When validating a webhook payload with x-line-signature, you should not parse original request and use JSON#stringify to get original request from object again🙅. The signature validation must be done without making any changes to the received data.

LINE's webhook does not escape data on LINE Platform, nor does it force the webhook server to use such workarounds. If signature validation fails, it could be due to one of the following reasons: (your webhook server has issue or there are malicious requests)

  1. A malicious request is sent to your server.
  2. The webhook is incorrectly transformed before verification.
  3. The channel secret has expired.

At least, this issue has not been observed when I create a Node.js server on Cloudflare. This suggests that the problem might be specific to certain serverless environments or just application.

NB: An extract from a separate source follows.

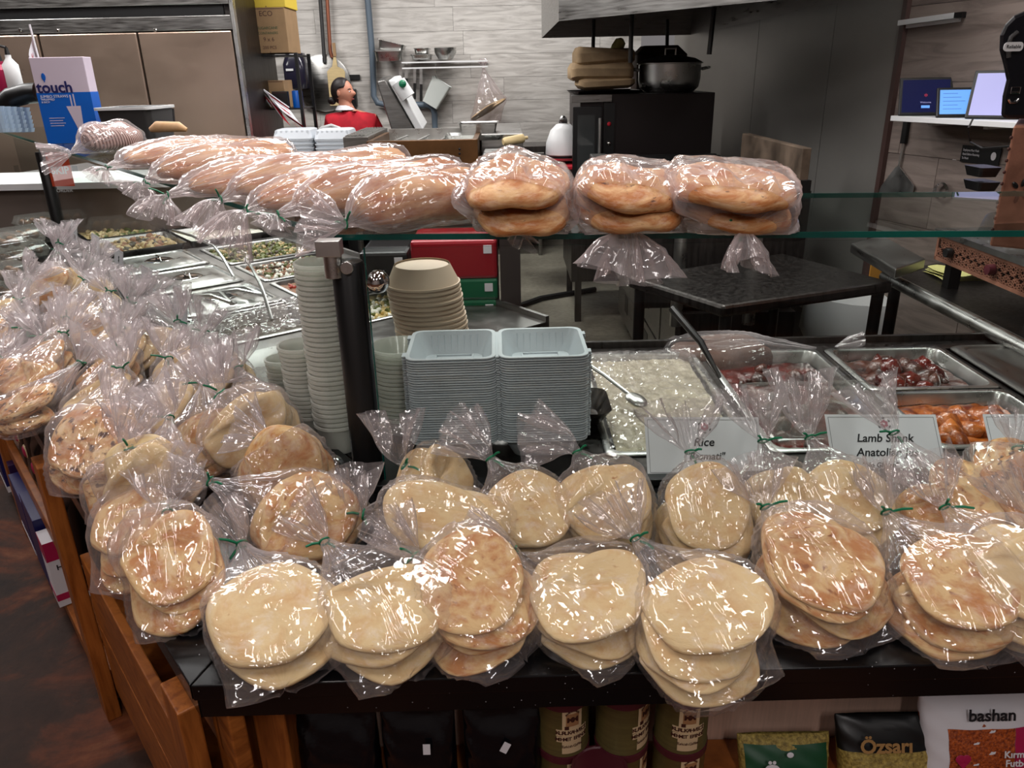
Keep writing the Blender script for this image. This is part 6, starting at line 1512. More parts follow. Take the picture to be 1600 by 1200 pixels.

Incorrect Transformation with JSON.stringify

For example, if the received webhook data is "{\"a\": \"b✊🤨\"}", parsing and then stringifying may not restore the exact same string(=original request payload). In other words, "{\"a\": \"b✊🤨\"}" and JSON.stringify({"a": "b✊🤨"}) may not match. Additionally, if the serverless environment transforms the request before your application starts requests, it can lead to signature validation failure.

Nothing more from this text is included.